Best practice for periodic key change?

Ingo Klöcker kloecker at kde.org
Sat May 7 23:15:24 CEST 2011


On Saturday 07 May 2011, MFPA wrote:
> Hi
> 
> 
> On Friday 6 May 2011 at 10:18:29 PM, in
> <mid:BANLkTin2w8LJxYGHV3_5NpFbsiBhrP96XA at mail.gmail.com>, Jerome Baum
> 
> wrote:
> >>> If my key expired yesterday, no-one can
> >>> forge a message with that key and claim it's from
> >>> today.
> >> 
> >> Never heard of a system clock that was wrong?
> > 
> > I'll give a summary reply here for everyone stating
> > it's still possible to make that signature. It's
> > possible if the master key is compromised. I was
> > assuming a sub-key with an expiration date.
> 
> It is trivial to make that signature without compromising the master
> key.
> 
> Suppose your master key is secure and offline but Mallory has control
> of your subkey that expired yesterday.
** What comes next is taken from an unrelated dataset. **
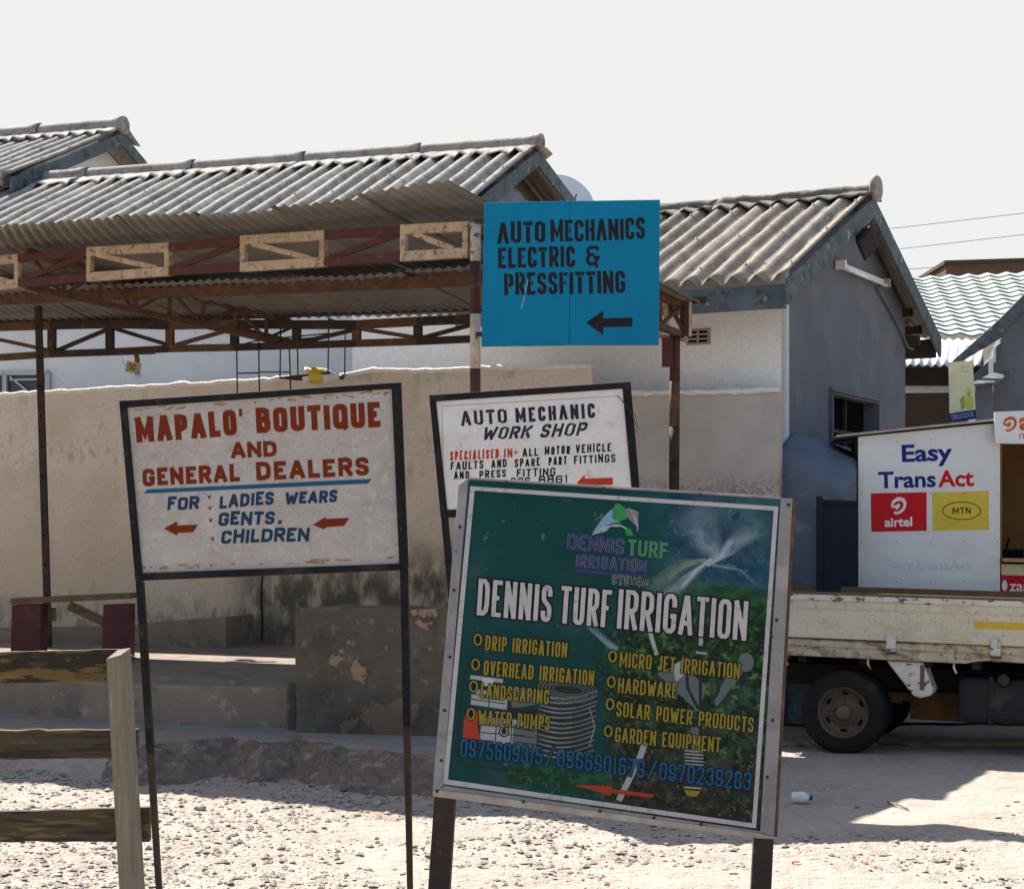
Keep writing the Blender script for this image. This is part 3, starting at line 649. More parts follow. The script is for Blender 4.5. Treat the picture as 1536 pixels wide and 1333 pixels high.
def ridge_cap(m, a, b, r, down1, down2, pitch, amp, seg=1.25, wing=.26, lip=True, rough=0.0):
    """half-round ridge tiles in overlapping lengths, wings lying over both slopes"""
    a, b = Vector(a), Vector(b); d = (b-a).normalized(); Lr = (b-a).length; k = max(1, round(Lr/seg)); up = V(0, 0, 1)
    s1, s2 = Vector(down1).normalized(), Vector(down2).normalized()
    prof = []
    n1 = d.cross(s1); n1 = n1 if n1.z > 0 else -n1
    n2 = d.cross(s2); n2 = n2 if n2.z > 0 else -n2
    for t in (1.0, .6, .3): prof.append(('w1', t))
    for i in range(9): prof.append(('r', i/8))
    for t in (.3, .6, 1.0): prof.append(('w2', t))
    for sgi in range(k):
        t0, t1 = sgi*Lr/k, (sgi+1)*Lr/k+.03
        nl = 16; rows = []
        for i in range(nl+1):
            t = t0+(t1-t0)*i/nl; fl = 1.0+(.22 if (lip and i >= nl-1) else .08*(i/nl)); base = a+d*t; row = []
            for kind, x in prof:
                if kind == 'r':
                    ang = math.pi*(1.08-1.16*x)
                    side = s1 if math.cos(ang) < 0 else s2
                    h1 = V(s1.x, s1.y, 0).normalized()
                    p = base+up*(r*.55)-h1*math.cos(ang)*r*fl*1.0+up*math.sin(ang)*r*fl
                else:
                    s_, nn = (s1, n1) if kind == 'w1' else (s2, n2)
                    p = base+s_*(r+wing*x)+nn*(amp*1.05+.014*fl+(amp*.95*x*math.sin(2*math.pi*t/pitch)))
                if rough: p = p+V(nz(p*9), nz(p*9+V(5, 0, 0)), nz(p*9+V(9, 1, 0)))*rough
                row.append(m.v(p))
            rows.append(row)
        for i in range(nl):
            for j in range(len(prof)-1):
                f = m.bm.faces.new([rows[i][j], rows[i][j+1], rows[i+1][j+1], rows[i+1][j]]); f.smooth = True

# ------------------------------------------------------------------ grey house on the right
uR, vR = V(.884, -.468, 0), V(.468, .884, 0); Z = V(0, 0, 1)
C = V(2.274, 15.2, 0)                                # front right corner of its walls
WG = 3.81; SL = .445
E0 = C+uR*.2-vR*.5                                   # front eave, at the verge
zE = 3.69; zA = zE+SL*(WG/2+.5)
house = thing('house', 'grey painted house with white rough front wall, blue barge boards and a dark open window', 'house', (C.x, C.y, 0))
LH = 2.75
# gable wall with the window opening
PG = Plane(V(C.x, C.y, 0), C+vR, C+Z)
def gt(px, py):
    p = PG.at(px, py); return (p-C).dot(vR), p.z
t0w, z1a = gt(1246, 591); t1w, z1b = gt(1313, 604); zw1 = (z1a+z1b)/2; zw0 = zw1-.62
def gz(t): return zE+SL*(t+.5)-.02 if t <= WG/2 else zE+SL*(WG+.5-t)-.02
def GP(t, z, o=0): return V(C.x, C.y, 0)+vR*t+Z*z+uR*o
m = MB()
def piece(pts): m.prism([GP(t, z) for t, z in pts], -uR*.22)
piece([(0.003, 0), (t0w, 0), (t0w, gz(t0w)), (0.003, gz(0))] if t0w < WG/2 else [(0.003, 0), (t0w, 0), (t0w, gz(t0w)), (WG/2, gz(WG/2)), (0.003, gz(0))])
piece([(t0w, 0), (t1w, 0), (t1w, zw0), (t0w, zw0)])
tp = [(t0w, zw1), (t1w, zw1), (t1w, gz(t1w))]+([(WG/2, gz(WG/2))] if t0w < WG/2 < t1w else [])+[(t0w, gz(t0w))]
piece(tp)
piece([(t1w, 0), (WG, 0), (WG, gz(WG))]+([(WG/2, gz(WG/2))] if t1w < WG/2 else [])+[(t1w, gz(t1w))])
put(m, 'gable_wall', M['grey_paint_wall'], house)
m = MB(); m.prism([C, C-uR*(LH+1.55), C-uR*(LH+1.55)+vR*.2, C+vR*.2], V(0, 0, zE+.16)); put(m, 'front_wall', M['roughcast'], house)
m = MB(); m.prism([C+vR*WG-uR*.22, C-uR*LH+vR*WG, C-uR*LH+vR*(WG-.2), C+vR*(WG-.2)-uR*.22], V(0, 0, zE+.16))
m.prism([C-uR*LH+vR*.2, C-uR*LH+vR*(WG-.2), C-uR*(LH-.2)+vR*(WG-.2), C-uR*(LH-.2)+vR*.2], V(0, 0, zE)); put(m, 'rear_wall', M['roughcast'], house)
# window
wn = MB()
for a, b in (((t0w-.05, zw1+.035), (t1w+.05, zw1+.035)), ((t0w-.03, zw1), (t0w-.03, zw0)), ((t1w+.03, zw1), (t1w+.03, zw0)), ((t0w-.05, zw0-.03), (t1w+.05, zw0-.03))):
    wn.beam(GP(*a, .012), GP(*b, .012), .03, .05, uR)
wo = put(wn, 'window', M['grey_paint_wall'], house, bevel=.006)
m = MB(); m.prism([GP(t0w+.001, zw0+.001, -.12), GP(t1w-.001, zw0+.001, -.12), GP(t1w-.001, zw1-.001, -.12), GP(t0w+.001, zw1-.001, -.12)], -uR*.01); put(m, 'pane', M['void'], wo)  # black sheet in the open window, its colour stands in for the unlit room
m = MB(); tm = (t0w+t1w)/2
m.beam(GP(tm, zw0, -.09), GP(tm, zw1, -.09), .03, .03, uR); m.beam(GP(t0w, zw0+.3, -.09), GP(t1w, zw0+.3, -.09), .03, .03, uR); put(m, 'window_bar', M['dark_rust'], wo)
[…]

Mallory can put their system
> clock back 24hrs to sign and send a message, and then truthfully
> claim the message was signed today. They can back up this claim with
> email headers and server logs demonstrating the clock discrepancy.

This explains why digital signatures with legally binding date often 
(always?) require a timestamp by a certified third party.